KO is working with Penguin City to apply for grants for equipment and exterior beautification work, she says. The firm is now exploring other avenues for funding, including tax credits and grants.

Working with KO connected Lyras-Bernacki 
to other local businesses such as A Fresh Wind Catering. And KO connected that company’s owner, Trina Williams, to Honeycomb Credit in Pittsburgh, which is managing a crowdfunding investment campaign so Williams can purchase a food truck.

In addition to expanding the reach of A Fresh Wind, Williams says she looks to use the food truck as a way to “bring my community along with me” by helping other local startups.

“As a black woman-owned small business, it’s a challenge to access the types of funding that might be available for others, and I know I’m not alone in that challenge,” she says.

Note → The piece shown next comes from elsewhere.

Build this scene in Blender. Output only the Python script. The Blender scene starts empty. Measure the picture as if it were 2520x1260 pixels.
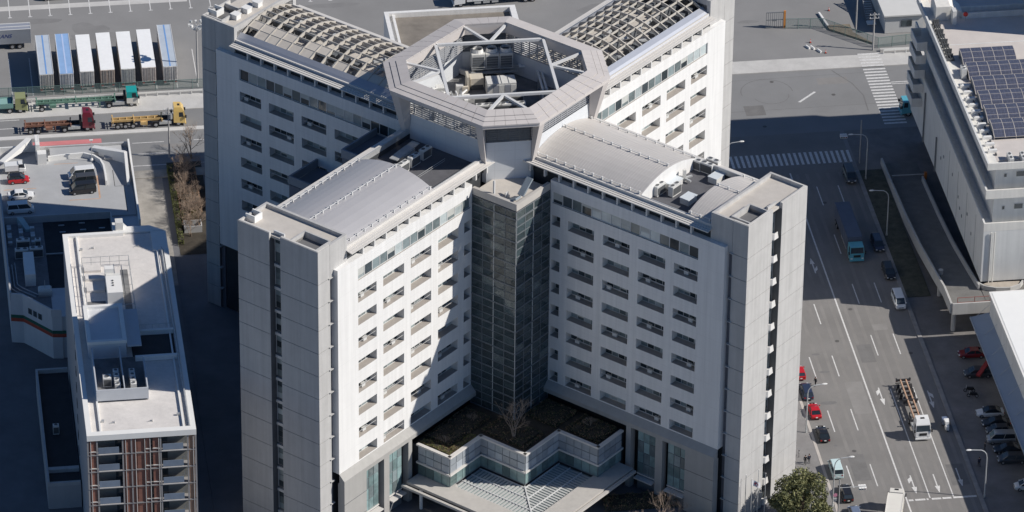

When the food truck is ready to go, Penguin City will bring it on site to serve food during events.

“There’s this whole network with what Kristen is doing and connecting us to the people she’s working with,” Lyras-Bernacki says. “You can tell that Kristen cares about the community. She’s passionate about the redevelopment of the area. It’s exactly what we’re doing too.”

Ensuring projects are somehow interconnected is key to what KO takes on. Interconnected projects can help build stronger local supply chains and growth, Olmi says.

“We’ve been working with some of our food clients to locally source and grow their food here,” she says. “We’ve got some regenerative agriculture projects that connect to our other nonprofit clients. I try to look at the big picture. How does this client fit into an entire strategy? How can we get our clients to work together?”

KO is working with Brite Energy to explore opportunities with hemp, she says. The firm works with a number of fiber and hemp-based clients, who are exploring hemp batteries.

“There’s some real catalytic things out there,” she says. “Wouldn’t it be interesting if we can tie all our projects together?

Hemp is a “very hot topic in energy right now,” notes Brite’s Daugherty. “There’s a lot we could do together down the road.”

KO is also connecting Brite to new opportunities, such as startups that are addressing carbon emissions, of which there is great interest, she says.

In turn, Brite helps KO identify available real estate in Warren for startups, including food service and retail.

“We’re able to let [Olmi] know what’s available, and hopefully some of her clients will have storefronts in the very near future,” Daugherty says.

Pictured: Kristen Olmi points to information that she and Victoria Rusu-Ebert are compiling for a client.